Sirs: In your issue of Nov. 28. p. 48 in a footnote you give information about the National Research Council and their desire to be notified of discoveries of fossils. Would you kindly furnish me with their address? From time to time we discover fossils, many of which would probably be of interest to the Council. Only recently we discovered portions of a skeleton of a dinosaur which has been identified as that of a Trachadon--sometimes called the Duckbill Dinosaur. It is unusual because of the vast number of teeth in the skull--over 2,000--new ones coming out as the old ones wear down. This is the second or third skeleton of this type reported to have been found in South Dakota, the previous discoveries being by a Professor Cope. They are now in the American Museum of Natural History in New York. This summer we also discovered a skull, apparently of a man, but of very peculiar formation, which we have not as yet identified. It is quite large and in an excellent state of preservation. Undoubtedly the Council would be interested in this also. DAVID M. QUAMMEN

Lemmon, S. Dak.

Let fossil-finders, taking care to leave their finds undisturbed until trained diggers come, notify the National Research Council at No. 2101 Constitution Ave. N. W., Washington, D. C.--ED. Marconi's Parabola

Sirs:

The Dec. 5 issue of TIME carried an article entitled "Marconi's Parabola." I would like to know if any domestic radio companies have successfully developed transmitting and receiving equipment along these lines, and also whether Marconi has representation in this country.

We are particularly interested in this as a gas and electric utility which could use it to considerably improve our service by keeping in touch with service cars and construction crews.

H. H. WEBB

Illuminating Engineer Dayton Power & Light Co. Dayton, Ohio

Western Electric, General Electric, Westinghouse, I. T. & T. and R. C. A. Victor all are working on ultra-short-wave radio sets, will make them up on order for $500 to $6,000, depending on the power desired. Marconi representative in the U. S. is Marconi International Marine Communication Co., No. 40 Rector St., Manhattan.--ED. Dark Market

Sirs:

I have read with interest the article "Dark Market" appearing on p. 22 of the Dec. 5 issue of TIME.

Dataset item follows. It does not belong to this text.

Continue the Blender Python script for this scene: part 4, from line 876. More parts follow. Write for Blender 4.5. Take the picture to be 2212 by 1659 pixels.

You will be interested to know that much of the material you credit to the W. B. Ziff Co. your article, is taken directly from my book, The Southern Urban Negro as a Consumer, published in the spring of this year by Prentice-Hall, Inc., No. 70 Fifth Ave., New York City. The statistics to which you refer in the first paragraph of your article are from pp. 195 and 196, . . . the material of your fourth paragraph is from p. 179. . . ..

PAUL K. EDWARDS

Professor of Economics Fisk University Nashville, Tenn.